Orang Bijak dan Mesin Waktu
Sobat, andai kamu punya mesin waktu, apa yang akan kamu lakukan? Mungkin sebagian dari kita akan kembali ke masa lalu untuk memperbaiki sebuah penyesalan. Atau mungkin, melompat ke masa depan untuk mengintip nasib, sekadar untuk memuaskan rasa penasaran.

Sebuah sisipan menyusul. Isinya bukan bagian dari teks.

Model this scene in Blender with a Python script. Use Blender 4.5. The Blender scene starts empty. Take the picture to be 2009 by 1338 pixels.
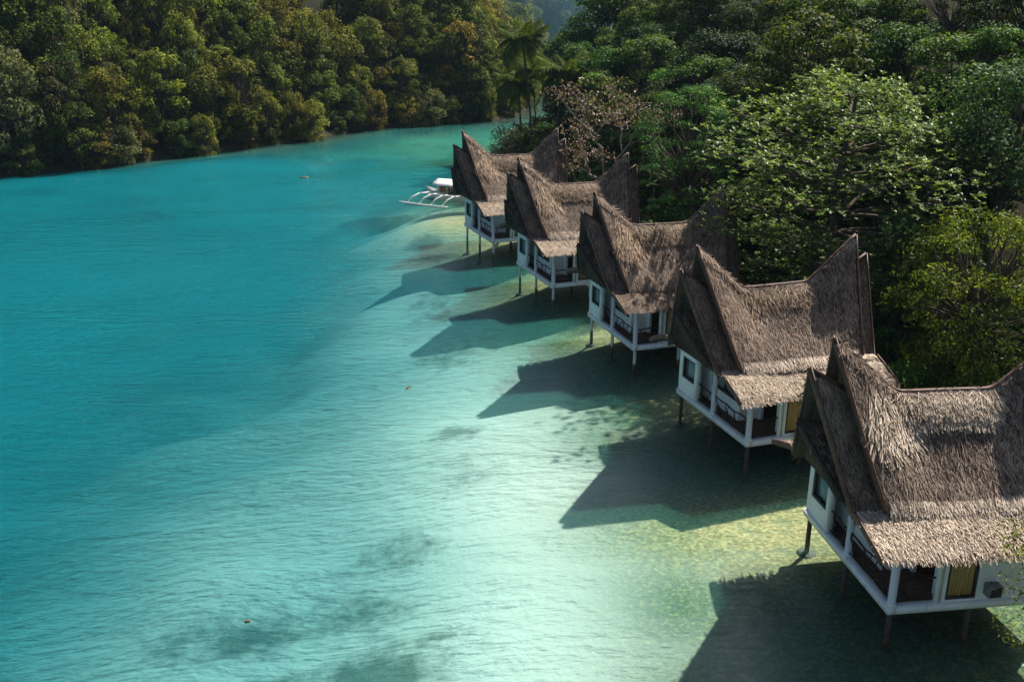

Tapi, bagaimana kalau aku bilang, sebenarnya ada sekelompok orang di antara kita yang seolah-olah memiliki mesin waktu itu setiap hari? Mereka tidak datang dari masa depan dengan kapal canggih. Mereka adalah orang-orang bijak yang hidup di sekitar kita. Mesin waktu mereka bukanlah sebuah alat, melainkan sebuah cara berpikir.
Orang bijak, pada intinya, adalah ia yang saat menjumpai sebuah masalah, tidak hanya bertanya, “Bagaimana cara menyelesaikannya?” Ia akan melanjutkan dengan pertanyaan kedua yang jauh lebih penting, “Bagaimana cara menyelesaikannya tanpa menimbulkan masalah baru?”
Pertanyaan kedua inilah kunci dari "mesin waktu" mereka. Sebelum merespons sebuah situasi, mereka seolah menekan sebuah tombol, melesat ke masa depan untuk melihat dampak dari setiap pilihan respons yang bisa mereka berikan.
Bayangkan skenario ini di tempat kerja. Kamu melihat seorang rekanmu melakukan sebuah kesalahan. Naluri kita mungkin ingin langsung menegur atau bahkan menyalahkannya. Orang bijak akan mengambil jeda sejenak. Dalam jeda itu, "mesin waktunya" bekerja, menunjukkan dua kemungkinan masa depan.
Di masa depan pertama, ia melihat dirinya merespons dengan keras dan menghakimi. Apa hasilnya? Mungkin kesalahan itu seketika diakui, tapi ia juga melihat masalah baru yang lahir: rekan kerjanya menjadi demotivasi, hatinya terluka, suasana tim menjadi canggung, dan ia kehilangan kepercayaan. Di masa depan kedua, ia melihat dirinya merespons dengan sabar. Ia dekati rekannya, bertanya baik-baik, dan membantu mencari solusi bersama. Hasilnya? Masalah selesai, dan masa depan yang ia lihat adalah hubungan kerja yang justru semakin solid, rekannya belajar tanpa merasa dihakimi, dan tidak ada masalah baru yang tercipta. Setelah melihat kedua "film" masa depan itu, ia kembali ke masa kini dan tentu saja memilih untuk menjalankan skenario kedua.
Mesin waktu ini juga bekerja di dalam rumah, kawan. Saat seorang suami melihat istrinya melakukan kekeliruan, ia punya pilihan. Ia bisa langsung marah, dan "mesin waktunya" akan menunjukkan masa depan berupa suasana rumah yang tegang, istri yang badmood, dan pelayanan kepada anak-anak yang terganggu. Atau, ia bisa menarik napas, lalu mengingatkan dengan lembut dan penuh kasih. Mesin waktunya akan menunjukkan masa depan di mana rumah tetap menjadi surga yang damai, kekeliruan diperbaiki, dan tidak ada hati yang terluka. Orang bijak akan memilih masa depan yang kedua.
Jadi, sobat, mesin waktu milik orang bijak itu bukanlah sebuah fiksi ilmiah. Ia adalah perpaduan nyata dari kesabaran, empati, dan kemampuan berpikir jangka panjang. Ia adalah disiplin untuk selalu mengambil jeda sebelum bereaksi. Dalam jeda sepersekian detik itulah, mereka "melakukan perjalanan waktu", melihat konsekuensi, lalu kembali ke masa kini untuk memberikan respons terbaik.
Kita semua mungkin tidak punya mesin waktu fisik. Tapi kita semua dianugerahi kemampuan untuk mengambil jeda. Dan dalam jeda singkat sebelum kita merespons itulah, kita bisa melatih kebijaksanaan kita—menjadi penjelajah waktu bagi kebaikan di masa depan kita sendiri.